Wednesday, September 06, 2006

and you stand there screaming but i can't hear what you're trying to say

there are very small things and they hide just underneath my cuticles. they get to scratching sometimes and that's when the biting begins. the kicking the screaming the fistfulls of hair that fly around this room like animals trying to escape something that lives inside of them and no matter how many times they run against the wall they can't get it out can't get it out get it out. i think that this room may be made of glass (just like the side panels of your skull- that's why it crushes so easily under my feet) and i'm so scared of running through the walls- thinking it's an open door like those birds that get caught in train stations and airports and you can't help but wonder how the fuck they got there and how the fuck will they leave?

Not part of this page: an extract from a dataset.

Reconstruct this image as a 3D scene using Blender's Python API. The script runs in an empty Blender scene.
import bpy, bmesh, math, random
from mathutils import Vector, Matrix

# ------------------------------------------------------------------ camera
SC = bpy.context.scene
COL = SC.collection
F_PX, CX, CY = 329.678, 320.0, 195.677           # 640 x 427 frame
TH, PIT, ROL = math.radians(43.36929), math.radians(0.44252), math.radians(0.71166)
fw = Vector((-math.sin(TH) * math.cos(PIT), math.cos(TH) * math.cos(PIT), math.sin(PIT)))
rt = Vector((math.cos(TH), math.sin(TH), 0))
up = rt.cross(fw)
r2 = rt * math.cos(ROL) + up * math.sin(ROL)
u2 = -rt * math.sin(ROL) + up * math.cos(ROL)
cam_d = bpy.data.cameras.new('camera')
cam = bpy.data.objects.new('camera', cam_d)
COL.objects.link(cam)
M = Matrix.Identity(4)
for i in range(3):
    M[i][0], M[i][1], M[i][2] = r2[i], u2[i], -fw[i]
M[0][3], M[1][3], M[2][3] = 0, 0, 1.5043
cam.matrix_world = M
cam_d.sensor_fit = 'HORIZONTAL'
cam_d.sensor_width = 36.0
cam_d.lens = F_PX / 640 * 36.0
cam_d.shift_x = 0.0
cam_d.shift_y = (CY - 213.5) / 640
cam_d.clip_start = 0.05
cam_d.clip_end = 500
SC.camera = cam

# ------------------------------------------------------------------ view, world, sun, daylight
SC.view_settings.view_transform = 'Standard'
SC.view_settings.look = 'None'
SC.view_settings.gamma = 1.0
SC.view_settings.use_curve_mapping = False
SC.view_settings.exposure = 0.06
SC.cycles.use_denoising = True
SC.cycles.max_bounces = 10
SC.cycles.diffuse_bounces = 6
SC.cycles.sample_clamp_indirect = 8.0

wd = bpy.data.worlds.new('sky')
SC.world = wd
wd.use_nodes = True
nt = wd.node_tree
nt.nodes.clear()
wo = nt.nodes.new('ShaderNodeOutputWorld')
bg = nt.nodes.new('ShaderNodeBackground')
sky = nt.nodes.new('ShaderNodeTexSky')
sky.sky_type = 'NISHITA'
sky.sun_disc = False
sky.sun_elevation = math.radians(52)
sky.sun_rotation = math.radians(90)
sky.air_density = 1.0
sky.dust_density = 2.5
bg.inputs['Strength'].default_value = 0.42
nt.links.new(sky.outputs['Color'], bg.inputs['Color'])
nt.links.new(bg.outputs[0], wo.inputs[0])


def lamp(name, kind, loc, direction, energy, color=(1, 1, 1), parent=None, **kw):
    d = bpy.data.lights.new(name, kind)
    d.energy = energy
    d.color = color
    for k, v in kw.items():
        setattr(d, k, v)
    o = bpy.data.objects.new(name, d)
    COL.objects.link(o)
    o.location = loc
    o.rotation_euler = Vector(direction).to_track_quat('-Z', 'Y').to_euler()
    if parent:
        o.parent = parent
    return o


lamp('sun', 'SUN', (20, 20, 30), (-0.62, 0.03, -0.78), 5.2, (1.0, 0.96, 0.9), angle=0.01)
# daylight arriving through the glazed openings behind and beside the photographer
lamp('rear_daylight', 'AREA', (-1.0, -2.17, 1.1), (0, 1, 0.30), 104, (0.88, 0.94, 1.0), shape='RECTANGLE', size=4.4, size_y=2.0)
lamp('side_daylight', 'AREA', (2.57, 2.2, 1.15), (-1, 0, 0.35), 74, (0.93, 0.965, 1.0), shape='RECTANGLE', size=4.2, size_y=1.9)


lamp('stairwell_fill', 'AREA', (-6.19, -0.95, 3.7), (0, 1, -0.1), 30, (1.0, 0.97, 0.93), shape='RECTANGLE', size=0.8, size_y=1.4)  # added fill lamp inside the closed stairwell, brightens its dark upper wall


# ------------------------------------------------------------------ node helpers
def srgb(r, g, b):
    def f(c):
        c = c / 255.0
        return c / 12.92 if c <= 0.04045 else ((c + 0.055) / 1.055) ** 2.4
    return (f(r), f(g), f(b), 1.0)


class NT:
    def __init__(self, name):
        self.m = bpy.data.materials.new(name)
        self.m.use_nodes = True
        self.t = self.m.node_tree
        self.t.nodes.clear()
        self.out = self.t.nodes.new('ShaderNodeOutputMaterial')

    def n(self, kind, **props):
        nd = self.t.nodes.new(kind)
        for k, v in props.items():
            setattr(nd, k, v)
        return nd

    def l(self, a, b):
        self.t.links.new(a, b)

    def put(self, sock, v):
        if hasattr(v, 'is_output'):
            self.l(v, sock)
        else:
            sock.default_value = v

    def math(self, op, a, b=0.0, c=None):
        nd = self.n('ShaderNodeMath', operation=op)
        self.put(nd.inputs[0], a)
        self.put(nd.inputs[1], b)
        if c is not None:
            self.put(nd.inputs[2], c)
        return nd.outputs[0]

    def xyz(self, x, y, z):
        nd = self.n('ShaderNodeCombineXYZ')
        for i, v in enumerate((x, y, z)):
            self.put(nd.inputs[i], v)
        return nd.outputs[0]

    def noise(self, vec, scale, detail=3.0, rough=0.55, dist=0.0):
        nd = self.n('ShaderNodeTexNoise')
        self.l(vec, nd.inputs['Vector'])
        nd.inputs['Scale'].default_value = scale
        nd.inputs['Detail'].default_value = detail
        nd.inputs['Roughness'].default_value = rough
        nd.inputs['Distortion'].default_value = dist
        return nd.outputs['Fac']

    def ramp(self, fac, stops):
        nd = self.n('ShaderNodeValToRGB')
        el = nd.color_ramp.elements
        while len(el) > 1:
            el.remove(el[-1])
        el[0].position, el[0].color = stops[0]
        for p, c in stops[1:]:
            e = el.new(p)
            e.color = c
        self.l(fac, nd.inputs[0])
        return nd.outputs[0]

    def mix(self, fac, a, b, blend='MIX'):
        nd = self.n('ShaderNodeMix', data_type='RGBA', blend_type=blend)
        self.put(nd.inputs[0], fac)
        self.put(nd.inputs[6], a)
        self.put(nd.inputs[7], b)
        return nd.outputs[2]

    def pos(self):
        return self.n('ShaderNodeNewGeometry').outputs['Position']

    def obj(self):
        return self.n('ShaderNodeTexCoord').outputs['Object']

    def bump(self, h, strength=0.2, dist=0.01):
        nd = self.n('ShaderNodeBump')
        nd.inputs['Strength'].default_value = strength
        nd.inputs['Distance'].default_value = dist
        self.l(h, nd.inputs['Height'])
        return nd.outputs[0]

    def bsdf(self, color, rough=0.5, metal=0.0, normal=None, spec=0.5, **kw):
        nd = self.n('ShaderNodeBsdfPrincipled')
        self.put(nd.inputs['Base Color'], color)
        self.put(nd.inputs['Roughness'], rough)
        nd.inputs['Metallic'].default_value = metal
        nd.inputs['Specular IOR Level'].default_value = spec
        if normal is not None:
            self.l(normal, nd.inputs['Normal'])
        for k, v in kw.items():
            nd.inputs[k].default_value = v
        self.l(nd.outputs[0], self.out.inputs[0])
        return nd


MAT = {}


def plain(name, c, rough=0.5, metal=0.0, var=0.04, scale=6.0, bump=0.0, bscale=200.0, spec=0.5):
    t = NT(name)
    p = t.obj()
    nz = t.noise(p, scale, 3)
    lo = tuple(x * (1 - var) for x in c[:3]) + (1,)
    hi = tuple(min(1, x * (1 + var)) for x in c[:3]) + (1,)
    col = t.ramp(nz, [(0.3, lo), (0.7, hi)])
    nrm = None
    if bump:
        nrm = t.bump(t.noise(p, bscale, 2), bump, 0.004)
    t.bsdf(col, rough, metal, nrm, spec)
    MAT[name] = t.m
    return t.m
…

But this isn't a story about exiting- oh no-and it isn't a story of imprisonment. it is a story of how tall things get when you water them too much and how depending on how you say "success" people will always think you're saying "suck" and they wait for something dirty until you finish the word and then they'll get disappointed because they'd really have preferred to hear something that ended wet...pavement has taught me this just now (thanks stephen malkmus). i always forget that i'm the kind of person who waits for the phone to ring until i find myself there again- balancing on my toes counting imaginary measurements of time to justify my actions. "Ok, at the count of three i'm just going to say 'fuck it' and call him...one........twoo............twwooo and a haalf...................what the fuck, it doesn't even matter anyway." Anything can get as small as you want...if you just close your eyes tight enough.